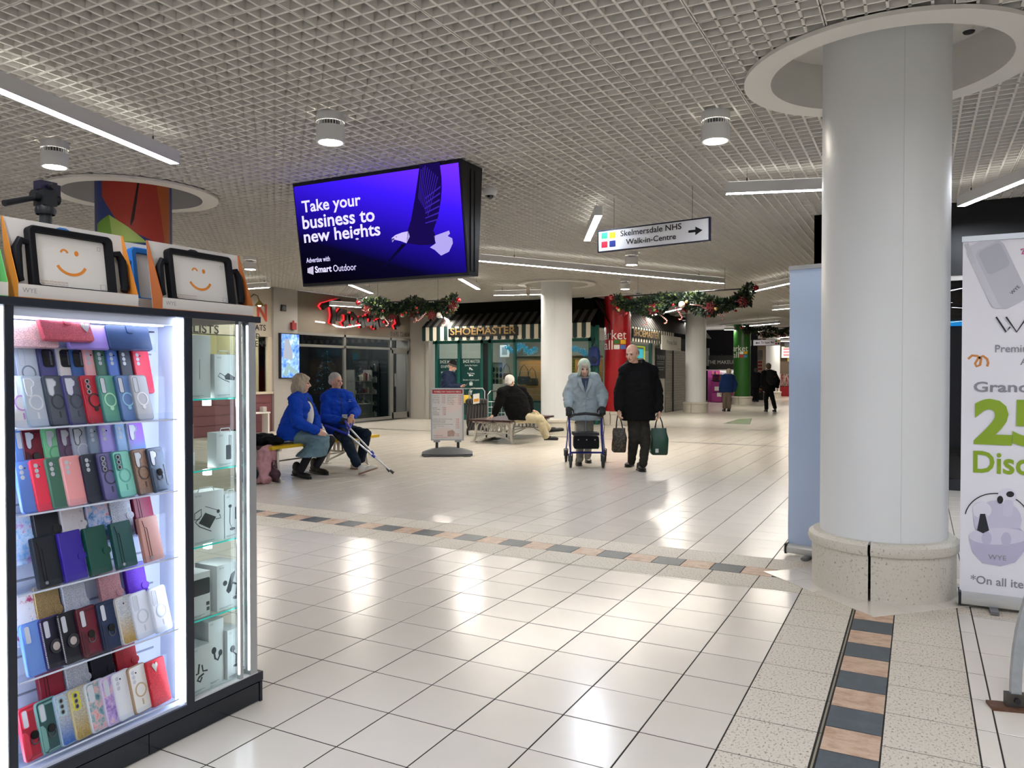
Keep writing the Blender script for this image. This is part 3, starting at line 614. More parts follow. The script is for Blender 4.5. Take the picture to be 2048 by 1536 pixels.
pic('power_bank_picture', 'cfced8', rot_rr(1990, 545, 72, 138, 16, -.45)); pic('power_bank_picture', 'c3c3ce', rot_rr(2003, 550, 62, 130, 14, -.45), .009); pic('power_bank_picture', 'b4b6c2', rot_rr(1988, 518, 50, 52, 10, -.45), .0095)
q = MB(); stroke(q, [uv(FW, *p) for p in ((1948, 528), (1940, 505), (1932, 488))], .022, .007, .009, FW); q.build('power_bank_picture', M('pic_d', 'c9c9d3', .5), tw, 0, BW)
a = uv(FW, 2024, 590); b2 = uv(FW, 2042, 573); q = MB(); O = FW[0]; Fr = (FW[0]+FW[1]*a[0]+FW[2]*a[1], nrm(FW[1]*(b2-a)[0]+FW[2]*(b2-a)[1]), None, FW[3]); Fr = (Fr[0], Fr[1], np.cross(Fr[3], Fr[1]), Fr[3]); text(q, 'WYE', Fr, 0, 0, .055, .017, .0105); q.build('brand_lettering', m_k, tw, 0, BW)
pic('earbud_picture', 'cfcbe2', disc(1995, 1040, 48, 40)); pic('earbud_picture', 'bfbbd6', [(1937, 1072), (1960, 1056), (2040, 1056), (2056, 1072), (2050, 1100), (2030, 1124), (2000, 1132), (1965, 1126), (1945, 1104)], .009); pic('earbud_picture', 'd9d6ea', disc(1997, 1072, 60, 17), .0095)
q = MB()
c0 = uv(FW, 1994, 1042); ringp(q, c0[0], c0[1], .151, .156, .0085, .0097, FW, 0, 30, 10, 170); q.build('earbud_picture', m_k, tw, 0, BW)
for cx, cy in ((1964, 1020), (2014, 992)): pic('earbud_picture', 'e4e2f0', disc(cx, cy, 19, 16), .01); pic('earbud_picture', 'd4d1e6', rot_rr(cx+2, cy+24, 20, 34, 8, .05), .0102)
pic('earbud_picture', '17181c', disc(2000, 999, 6, 8), .0106); pic('earbud_picture', '17181d', disc(2020, 988, 8, 6), .0106); pic('earbud_picture', '20242e', [(1960, 1027), (1970, 1027), (1978, 1060), (1966, 1066), (1954, 1060)], .0108); pic('earbud_picture', 'c4c0da', disc(1973, 1076, 10, 14), .0108); pic('earbud_picture', 'c4c0da', disc(2012, 1078, 10, 14), .0108)
q = MB(); a = uv(FW, 1976, 1117); text(q, 'WYE', FW, a[0], a[1], .085, .026, .0112); q.build('brand_lettering', m_g1, tw, 0, BW)
# arched steel leg at the right edge
a = fl(2030, 1418); t = thing('metal_hoop', 'arched grey steel hoop bolted to rusty floor plates at the right edge', 'barrier', (a[0], a[1], 0)); B = V3(a[0], a[1], 0)
Uq = nrm((1, .25, 0)); Nq = V3(-Uq[1], Uq[0], 0); P = []
for k in range(25):
    s = k/24*math.pi; P.append(B+V3(0, 0, .045)+Uq*(.46*(1-math.cos(s))*.5*1.9*.55)+V3(0, 0, .62*abs(math.sin(s))**.9))
MB().loft([[p+Nq*.012*sx+dd*.018*sy for sx, sy in ((-1, -1), (1, -1), (1, 1), (-1, 1))] for p, dd in ((P[k], nrm(np.cross(nrm(P[min(k+1, 24)]-P[max(k-1, 0)]), Nq))) for k in range(25))]).build('arched_bar', M('worn_steel', 'a4a9ad', .4, .5, var=.12, vs=30), t, 60, B)
for e, o in ((P[0], .03), (P[-1], -.03)):
    g = V3(e[0], e[1], 0)
    fp = MB().obox(g+Uq*o+V3(0, 0, .006), (.24, .075, .012), np.stack([Uq, Nq, V3(0, 0, 1)], 1)).build('floor_plate', SPECK('rusty_plate', [(0, '3a2418'), (.5, '5c3b27'), (1, '7c6a5c')], 40, .6), t, 0, B)
    MB().obox(g+V3(0, 0, .035), (.07, .034, .055), np.stack([Uq, Nq, V3(0, 0, 1)], 1)).build('bracket', M('bracket_dark', '4f4a45', .5, .5), fp, 0, B)
    MB().cyl(g-Nq*.03+V3(0, 0, .04), g+Nq*.03+V3(0, 0, .04), .011, n=12).build('bolt', m_blackm, fp, base=B)
# ================================================================== Christmas garlands
m_leafd = M('garland_dark', '16291c', .6, var=.3, vs=5); m_leafl = M('garland_lime', '4d5f25', .6, var=.3, vs=5); m_rb = M('bauble_red', 'a01018', .12, .3, coat=.6); m_wb = M('bauble_white', 'ddd8cf', .3); m_gold = M('bauble_gold', 'a8935f', .25, .6)
m_poin = M('poinsettia_red', '5e0a11', .6); m_candyw = M('candy_white', 'ded6cb', .35); m_candyr = M('candy_red', 'b01c24', .35)
def garland(path, rod, label, seed, n=2600, spread=.14, dens=1):
    r = random.Random(seed); path = [V3(p) for p in path]; B = path[len(path)//2]; t = thing('christmas_garland', label, 'garland', B, 0, 'garlands hung under the ceiling')
    rod_ = [V3(p) for p in rod]; MB().cyl(rod_[0], rod_[1], .012, n=8).build('support_rod', m_blackm, t, base=B)
    for s in (.2, .8):
        p = rod_[0]+(rod_[1]-rod_[0])*s; MB().cyl(p, (p[0], p[1], CZ), .0025, n=6).build('suspension_wire', m_wire, t, base=B)
    seg = np.array([np.linalg.norm(path[i+1]-path[i]) for i in range(len(path)-1)]); cum = np.concatenate([[0], np.cumsum(seg)]); LT = cum[-1]
    def pt(s): d = s*LT; i = min(int(np.searchsorted(cum, d, 'right')-1), len(path)-2); return path[i]+(path[i+1]-path[i])*((d-cum[i])/seg[i])
    ax = nrm(path[-1]-path[0]); side = nrm(np.cross(ax, (0, 0, 1)))
    for mat, share in ((m_leafd, .82), (m_leafl, .18)):
        q = MB()
        for _ in range(int(n*share)):
            s = r.random(); a = r.uniform(0, 6.283); rad = spread*math.sqrt(r.random())*(.75+.35*math.sin(s*17+seed)); c = pt(s)+side*rad*math.cos(a)+V3(0, 0, rad*math.sin(a))
            d = nrm(side*math.cos(a)+V3(0, 0, math.sin(a))+ax*r.uniform(-1, 1)+V3(r.uniform(-.4, .4), r.uniform(-.4, .4), r.uniform(-.6, .3))); w = nrm(np.cross(d, (r.uniform(-1, 1), r.uniform(-1, 1), r.uniform(-1, 1)))); up = np.cross(d, w); ln = r.uniform(.05, .1); wd = ln*.28
            q.add([c, c+d*ln*.5+w*wd+up*.006, c+d*ln, c+d*ln*.5-w*wd+up*.006], [(0, 1, 2, 3)])
        tag(q.build('foliage', mat, t, 0, B), kind='stuff')
    def on(s, k=1.): a = r.uniform(3.4, 6.1); return pt(s)+(side*math.cos(a)+V3(0, 0, math.sin(a)))*spread*k
    for k in range(int(9*dens)): MB().ell(on(r.random(), 1.), r.uniform(.022, .034), 12, 8).build('red_bauble', m_rb, t, base=B)
    for k in range(int(4*dens)): MB().ell(on(.1+.8*(k+.5)/(4*dens), 1.1), r.uniform(.04, .062), 16, 10).build('white_bauble', m_wb, t, base=B)
    for k in range(int(4*dens)): MB().ell(on(r.random(), .9), r.uniform(.03, .04), 12, 8).build('gold_bauble', m_gold, t, base=B)
    for e in (0, -1): MB().ell(rod_[e], .05, 16, 10).build('end_bauble', m_rb, t, base=B)
    for s in (.05, .3, .52, .72, .95):
        c = on(s, .8); q = MB(); nn = nrm(EYE-c); u0 = nrm(np.cross(nn, (0, 0, 1))); v0 = np.cross(u0, nn)
        for lay, R0 in ((0, .13), (1, .085)):
            for k in range(7):
                a = 6.283*k/7+lay*.45; dd = u0*math.cos(a)+v0*math.sin(a); ww = nrm(np.cross(dd, nn)); o = c+nn*(.03+.02*lay)
                q.add([o, o+dd*R0*.5+ww*R0*.26+nn*.012, o+dd*R0-nn*.01, o+dd*R0*.5-ww*R0*.26+nn*.012], [(0, 1, 2, 3)])
        q.build('poinsettia', m_poin, t, 0, B)
    for k in range(int(5*dens)):
        c = on(.12+.78*(k+.5)/(5*dens), 1.); d = nrm((r.uniform(-1, 1)*ax[0], r.uniform(-1, 1)*ax[1], r.uniform(-1, .2))); u0 = nrm(np.cross(d, side)); pts = [c+d*.035*i for i in range(7)]+[c+d*.21+u0*.03+d*.025, c+d*.21+u0*.06+d*.02, c+d*.2+u0*.075]
        q = MB()
        for i in range(len(pts)-1): q.tube([pts[i], (pts[i]+pts[i+1])/2], .013, 7, 0); q.tube([(pts[i]+pts[i+1])/2, pts[i+1]], .013, 7, 1)
        q.build('candy_cane', [m_candyw, m_candyr], t, base=B)
    for k in range(int(2*dens)):
        c = on(.3+.4*k, 1.05); q = MB(); nn = nrm(EYE-c); u0 = nrm(np.cross(nn, (0, 0, 1))); v0 = np.cross(u0, nn); Fq = (c, u0, v0, nn)
        for i in range(6): ringp(q, 0, 0, 0 if 0 else .004+.011*(i//2), .014+.011*(i//2), 0, .02, Fq, i % 2, 10, 180*(i % 2), 180*(i % 2)+180)
        q.build('lollipop_swirl', [m_candyw, m_candyr], t, base=B)
YG = 13.85
garland([atY(*p, YG) for p in ((1232, 603), (1262, 612), (1310, 611), (1345, 598), (1375, 601), (1420, 613), (1458, 609), (1486, 594), (1503, 585))], [atY(1222, 594, YG), atY(1512, 576, YG)], 'long holly garland with candy canes across the middle of the mall', 3, 4200, .17, 1.2)
garland([atD(*p, 15.5) for p in ((728, 606), (752, 614), (790, 617), (830, 612), (868, 617), (898, 612), (913, 601))], [atD(716, 606, 15.6), atD(917, 600, 15.2)], 'holly garland with candy canes before the red-edged script sign', 5, 3200, .17, 1.)
garland([atD(*p, 25.) for p in ((1488, 657), (1506, 661), (1530, 664), (1560, 664), (1600, 662), (1640, 657))], [atD(1483, 655, 25.), atD(1650, 655, 25.)], 'farther holly garland above the upper mall sign', 9, 2600, .15, 1.)
# ================================================================== phone accessory kiosk
XK = -2.305                                             # its face; it runs along y
KY0, KY1, KX1 = .62, 2.232, -3.0
m_kb = M('kiosk_navy', '141a27', .3); m_kw = M('kiosk_white', 'd3dbf0', .4); m_kled = EM('kiosk_led', 'dbe8ff', 6.); m_acr = GLASS('acrylic', 'fafcff', rough=.03, ior=1.3); m_glass = GLASS('shelf_glass', 'f8fdfc', ior=1.35); m_gedge = M('glass_edge', '2fb5a8', .15, emit=.25); m_panel = M('plinth_panel', '0f1620', .18)
t = thing('display_kiosk', 'black framed kiosk lit by white strips and full of phone cases', 'kiosk', (XK, 1.6, 0)); B = V3(XK, 1.6, 0); kiosk = t
def kp(name, mb, mat, par=None, sm=0):
    o = mb.build(name, mat, t if par is None else par, sm, B if par is None else None)
    return o
kp('plinth', MB().box(KX1, XK-.012, KY0, KY1-.012, .012, .078), m_panel)
for k, (a, b) in enumerate(((KY0, 1.24), (1.243, 1.722), (1.725, KY1-.006))): kp('plinth_board', MB().box(XK-.014, XK-.004, a, b, .004, .076), m_panel)
kp('plinth_end', MB().box(KX1, XK, KY1-.012, KY1, .0, .078), m_kb)
kp('base_slab', MB().box(KX1, XK, KY0, KY1+.004, .082, .117), m_kb)
kp('white_deck', MB().box(KX1+.02, XK-.002, 1.9, KY1-.02, .1171, .122), M('deck_white', 'cfcfcf', .4))
kp('top_slab', MB().box(KX1, XK+.002, KY0, KY1, 1.503, 1.527), m_kb)
for y0, y1 in ((1.27, 1.292), (1.878, 1.908)): kp('post', MB().box(XK-.05, XK, y0, y1, .117, 1.503), m_kb)
for y0, y1, s in ((1.24, 1.268, 0), (1.85, 1.877, 0)):
    kp('led_channel', MB().box(XK-.034, XK-.003, y1-.003, y1+.001, .117, 1.503), m_alu)
    kp('led_strip', MB().box(XK-.032, XK-.004, y0+.002, y1-.003, .13, 1.498), m_kled)
kp('led_strip', MB().box(XK-.042, XK-.022, 1.293, 1.303, .13, 1.498), m_kled)
for y0, y1, s in ((2.122, 2.135, .02), (2.172, 2.207, .036)): kp('aluminium_post', MB().box(XK-s, XK-.001, y0, y1, .122, 1.503), m_alu)
for y in (2.1195, 2.1695): kp('led_strip', MB().box(XK-.012, XK-.006, y, y+.002, .14, 1.49), EM('kiosk_led2', 'e6f2ff', 8.))
kp('back_board', MB().box(-2.462, -2.452, KY0, 1.9, .117, 1.503), m_kw)
for k in range(11): kp('slat_groove', MB().box(-2.4525, -2.4495, 1.29, 1.85, .19+.118*k, .196+.118*k), M('groove', '8d93a5', .4))
kp('side_board', MB().box(-2.452, XK-.05, 1.9-.02, 1.9, .117, 1.503), m_kw); kp('side_board', MB().box(-2.452, XK-.05, 1.278, 1.288, .117, 1.503), m_kw)
kp('bay_floor', MB().box(-2.452, XK-.01, 1.29, 1.878, .1171, .128), m_kw); kp('bay_head', MB().box(-2.452, XK-.02, 1.29, 1.878, 1.475, 1.502), m_kw)
kp('head_led', MB().box(-2.40, -2.37, 1.31, 1.84, 1.471, 1.4745), EM('kiosk_led3', 'e6eeff', 5.))
kp('head_rail', MB().box(-2.452, -2.445, 1.29, 1.86, 1.452, 1.456), m_blackm)
kp('rear_cabinet', MB().box(KX1, -2.62, KY0, 1.9, .117, 1.503), M('rear_black', '12151c', .4))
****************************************
Prompt. Copy each line of the data above that holds "script".

Expected answer.
Keep writing the Blender script for this image. This is part 3, starting at line 614. More parts follow. The script is for Blender 4.5. Take the picture to be 2048 by 1536 pixels.
garland([atD(*p, 15.5) for p in ((728, 606), (752, 614), (790, 617), (830, 612), (868, 617), (898, 612), (913, 601))], [atD(716, 606, 15.6), atD(917, 600, 15.2)], 'holly garland with candy canes before the red-edged script sign', 5, 3200, .17, 1.)